Grains Research and Development Corporation (GRDC), the Department of Agriculture Western Australia (DAWA), the University of Western Australia (UWA) and Murdoch University (MU) are joint investors in a 3-year project with the following aims:

That the GRDC and other research investors will have a clear understanding of the issues and priorities in nutrient management for the WA grains region, and the information needed to make sound investments in relevant RD&E; and Farmers and advisers will profit from understanding the impacts and possible management of non-uniform nutrient distribution within soil profiles, created either as a side-effect of the farming system or by direct fertiliser placement.

The project will follow two lines of work, each addressed in its own module: firstly to develop a clear overview of the nutrient management issues to be dealt with in the medium- to long- term; and secondly to undertake innovative research into the opportunities coming from manipulating the distribution of nutrients throughout the rooting zone of plants.

This detailed analysis will be synthesized into an overarching situation statement on nutrient management in the western grain region.

Boron risk mapping for the western Australian wheatbelt.

Boron (B) deficiency is less well studied in Australia than other micronutrients, but is of increasing interest in grain cropping regions because of on-going mining of soil B reserves, the rising grain yield of the most widespread crops and the increased prevalence of oilseeds and legumes that generally have greater B demands for growth than cereals. The aim of this work carried in collaboration with Dr Mike Wong, CSIRO Land and Water, was to develop a risk map for B deficiency in the grain cropping regions of Western Australia (WA), whilst avoiding the high costs associated with direct B measurements for an area as vast as the south-west of WA.

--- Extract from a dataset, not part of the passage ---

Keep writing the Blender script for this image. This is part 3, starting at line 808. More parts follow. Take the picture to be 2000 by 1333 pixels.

The study firstly determined relationships between 0.01 M CaCl2 extractable soil B levels and readily available data on soil properties and parent materials for Reference Soils of south west Australia and secondly assembled direct evidence of B deficiency risk from surveys of farmers’ crops and soils and from glasshouse experiments. Across 73 Reference soils, there was a positive relationship between 0.01 M CaCl2 extractable soil B levels and clay (r2 = 0.50) and pH (r2 = 0.43) in the surface horizon. Soils containing < 0.5 mg B/kg generally had < 5 % clay and pHCaCl2 < 5.5. Plant and soil analysis surveys in farmers’ fields revealed 10-20 % of fields had low B levels below tentative critical levels. In a glasshouse experiment, B response in oilseed rape was obtained in four sandy acid soils, all developed on sandstone parent materials. From this prior evidence of B deficiency, evidence layers for surface soil pH, sub-surface pH, surface clay level and geology were weighted and combined using the Dempster-Shafer weight of evidence model to map B deficiency risk. The weightings of evidence layers were revised to increase the correspondence between predicted areas of high risk and with field areas with measured low B or B deficiency from a validation data set. The model helps over come the high cost associated with direct B measurements for risk mapping. A similar approach may have value for mapping risk of other deficiencies of relevance to agriculture.

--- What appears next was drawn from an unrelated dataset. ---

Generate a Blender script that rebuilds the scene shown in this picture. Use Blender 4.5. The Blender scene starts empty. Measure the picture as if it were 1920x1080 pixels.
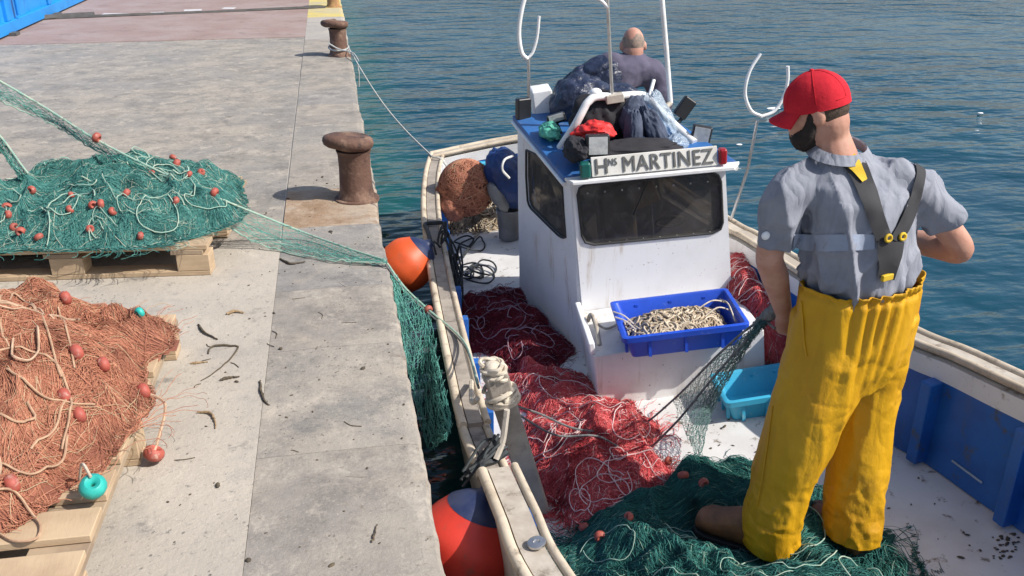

A project on "Causes of Wheat Sterility in sub-tropical Asia" was conducted collaboratively with CSIRO Division of Plant Industry, Chiang Mai University and scientists from Bangladesh, China, Nepal and Pakistan to find solutions to the puzzling phenomenon of sterility in sub-tropical wheat.

Boron in Soils and Plants

The first International Symposium on Boron in Soils and Plants was held in Chiang Mai, 7-11 September 1997. This Symposium critically reviewed the state-of-the-art with boron research in soils and plants. Authors from 18 countries presented papers. The second International Symposium on Boron in Soils and Plants was held in Bonn (2001) and the third is planned for Wuhan, China in September 2005.

From 1993, Dr Bell has collaborated with researchers in Cambodia on nutrient management for rice. Through this collaboration, three Cambodian staff have completed PhD degrees at Murdoch.

Adaption of rice roots to changing soil water regimes

In Asia, rice is the most important staple food but padi rice cultivation uses large volumes of fresh water. Rice has low water use efficiency due to losses by evaporation, leakage from the root zone and run-off. Water productivity in rice is three to four times lower than in all other cereals. Many national governments in Asia are concerned to reduce freshwater use in agriculture and in padi rice production in particular to free up water resources for other sectors. This has led to the initiation of research and development on water saving rice production systems over the last few years (Dittert et al., 2005). In China, the Ground Cover Rice Production System (GCRPS, also called Plastic Film Mulching) has been shown to use less water and decrease evaporative water loss from rice field compared to the flooded system traditionally used.

Rice roots have evolved to absorb water and nutrients from the flooded padi soils. They may not be well adapted to efficiently absorb water and nutrients under fluctuating water regimes or in water limited soils (Bell et al., 2001). Indeed a major reason why rainfed rice yields in Asia has lagged behind those in irrigated padi fields is due to difficulties of the rainfed rice in water and nutrient acquisition (Wade et al., 1999a, b).

We propose the need for a more thorough understanding of the function and adaptation of rice roots and of nutrient availability in wet soils to close the yield gap between traditional and saving water rice systems. Such understanding should focus on nutrient use and water use efficiency. The yield gap may result from among other causes, the poor morphological and physiological adaptation of rice roots to less water. The acquisition of more basic knowledge of rice root adaption and nutrient and water use efficiency will support the long term development of saving water rice production systems capable of closing the rice grain yield gap.